Only the lines from the start of the data to the line containing "col=scene.collection", both included, should be output, exactly and without pictures.

"""

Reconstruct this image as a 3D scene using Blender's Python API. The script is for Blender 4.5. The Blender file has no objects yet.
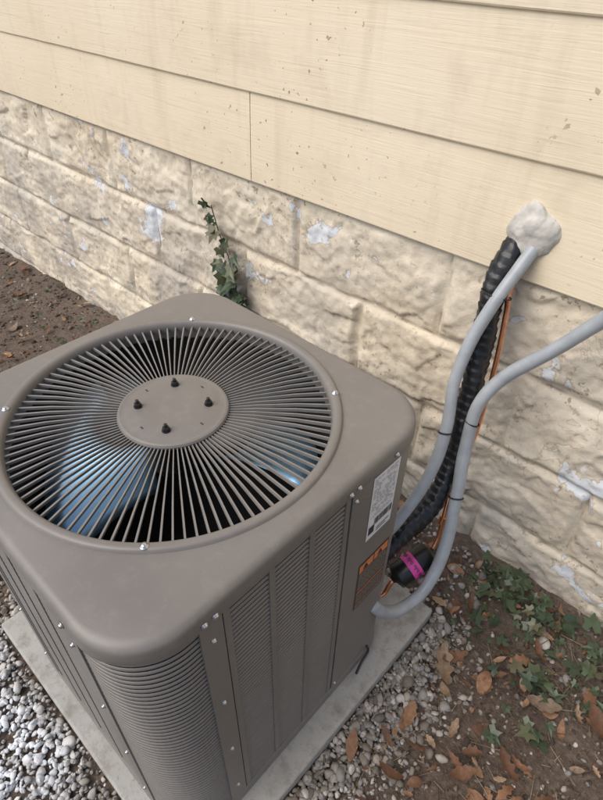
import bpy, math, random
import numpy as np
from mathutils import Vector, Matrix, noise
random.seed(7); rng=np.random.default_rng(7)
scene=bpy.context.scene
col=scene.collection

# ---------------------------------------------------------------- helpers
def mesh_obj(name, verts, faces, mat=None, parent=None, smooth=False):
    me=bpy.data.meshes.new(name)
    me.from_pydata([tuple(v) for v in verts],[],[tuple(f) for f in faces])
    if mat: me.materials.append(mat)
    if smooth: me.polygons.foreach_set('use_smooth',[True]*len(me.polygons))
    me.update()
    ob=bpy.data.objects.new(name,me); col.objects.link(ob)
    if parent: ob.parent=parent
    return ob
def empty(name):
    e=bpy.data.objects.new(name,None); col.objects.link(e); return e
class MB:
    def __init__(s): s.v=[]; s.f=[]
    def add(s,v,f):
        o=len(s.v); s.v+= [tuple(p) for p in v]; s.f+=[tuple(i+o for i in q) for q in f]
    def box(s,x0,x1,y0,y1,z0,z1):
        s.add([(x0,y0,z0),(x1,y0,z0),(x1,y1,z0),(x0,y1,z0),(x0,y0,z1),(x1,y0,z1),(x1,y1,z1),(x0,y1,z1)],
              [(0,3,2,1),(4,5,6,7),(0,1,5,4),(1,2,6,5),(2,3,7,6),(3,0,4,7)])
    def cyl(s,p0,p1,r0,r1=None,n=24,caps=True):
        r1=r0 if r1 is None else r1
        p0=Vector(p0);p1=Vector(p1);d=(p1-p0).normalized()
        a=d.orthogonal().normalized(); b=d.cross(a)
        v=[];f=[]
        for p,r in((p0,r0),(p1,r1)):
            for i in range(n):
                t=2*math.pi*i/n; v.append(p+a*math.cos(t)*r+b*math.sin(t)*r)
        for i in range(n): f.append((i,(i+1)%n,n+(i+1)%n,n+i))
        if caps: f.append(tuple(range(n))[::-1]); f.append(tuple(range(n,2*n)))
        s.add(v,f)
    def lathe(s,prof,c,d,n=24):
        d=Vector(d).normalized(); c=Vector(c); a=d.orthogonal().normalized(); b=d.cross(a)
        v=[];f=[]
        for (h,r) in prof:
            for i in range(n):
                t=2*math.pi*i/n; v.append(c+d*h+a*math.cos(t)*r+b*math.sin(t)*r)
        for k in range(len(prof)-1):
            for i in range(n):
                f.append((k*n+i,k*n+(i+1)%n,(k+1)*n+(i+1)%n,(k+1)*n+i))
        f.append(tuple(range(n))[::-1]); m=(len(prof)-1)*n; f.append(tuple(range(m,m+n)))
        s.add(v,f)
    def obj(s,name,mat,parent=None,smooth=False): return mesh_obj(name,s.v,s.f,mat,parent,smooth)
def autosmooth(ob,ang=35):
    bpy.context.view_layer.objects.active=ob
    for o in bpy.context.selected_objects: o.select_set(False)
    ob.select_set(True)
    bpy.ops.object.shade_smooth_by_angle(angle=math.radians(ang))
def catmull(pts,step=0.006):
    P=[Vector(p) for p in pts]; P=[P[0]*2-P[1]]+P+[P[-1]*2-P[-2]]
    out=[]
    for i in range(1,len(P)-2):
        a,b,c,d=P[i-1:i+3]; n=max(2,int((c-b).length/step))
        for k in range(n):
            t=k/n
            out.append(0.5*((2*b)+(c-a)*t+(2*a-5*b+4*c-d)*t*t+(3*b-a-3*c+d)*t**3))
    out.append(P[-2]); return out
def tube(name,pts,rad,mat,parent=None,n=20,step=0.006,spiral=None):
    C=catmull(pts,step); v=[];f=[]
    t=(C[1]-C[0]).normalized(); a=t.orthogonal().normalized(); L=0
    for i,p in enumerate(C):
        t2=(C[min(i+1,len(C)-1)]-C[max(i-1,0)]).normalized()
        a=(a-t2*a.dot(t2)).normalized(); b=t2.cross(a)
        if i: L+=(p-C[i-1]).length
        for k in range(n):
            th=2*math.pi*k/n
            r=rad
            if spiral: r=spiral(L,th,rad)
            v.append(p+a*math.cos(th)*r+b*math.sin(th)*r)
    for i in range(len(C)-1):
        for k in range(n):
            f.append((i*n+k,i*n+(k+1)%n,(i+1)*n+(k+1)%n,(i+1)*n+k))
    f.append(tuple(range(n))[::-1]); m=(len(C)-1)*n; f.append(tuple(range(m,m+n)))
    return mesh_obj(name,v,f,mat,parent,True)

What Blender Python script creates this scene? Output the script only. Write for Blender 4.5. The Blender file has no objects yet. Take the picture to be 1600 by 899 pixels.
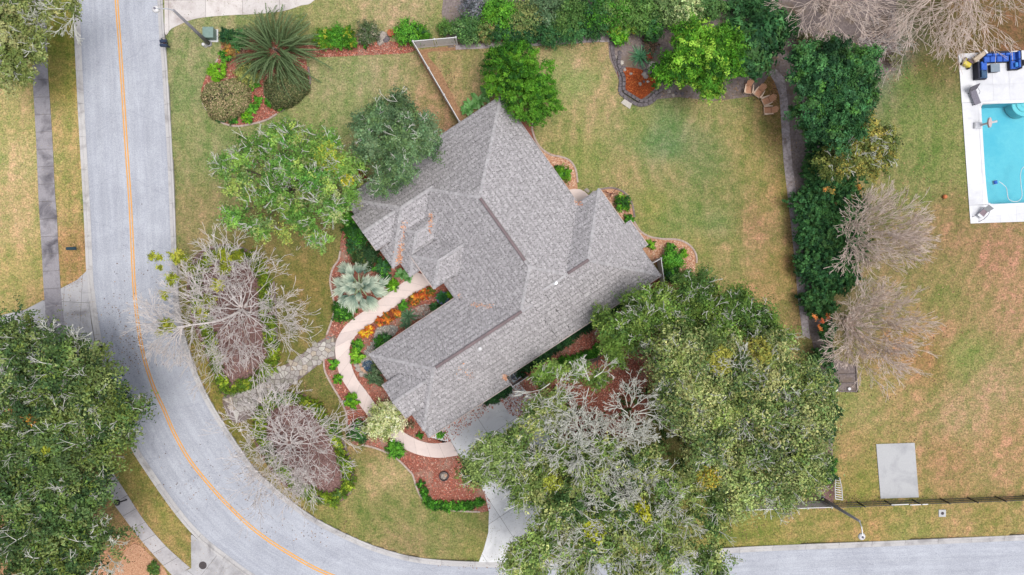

"""

- [EXERCISE ANSWER]
Reconstruct this image as a 3D scene using Blender's Python API. The script is for Blender 4.5. The Blender file has no objects yet.
import bpy, math, random
import numpy as np
from mathutils import Vector, Matrix, noise
random.seed(7); rng=np.random.default_rng(7)
scene=bpy.context.scene
col=scene.collection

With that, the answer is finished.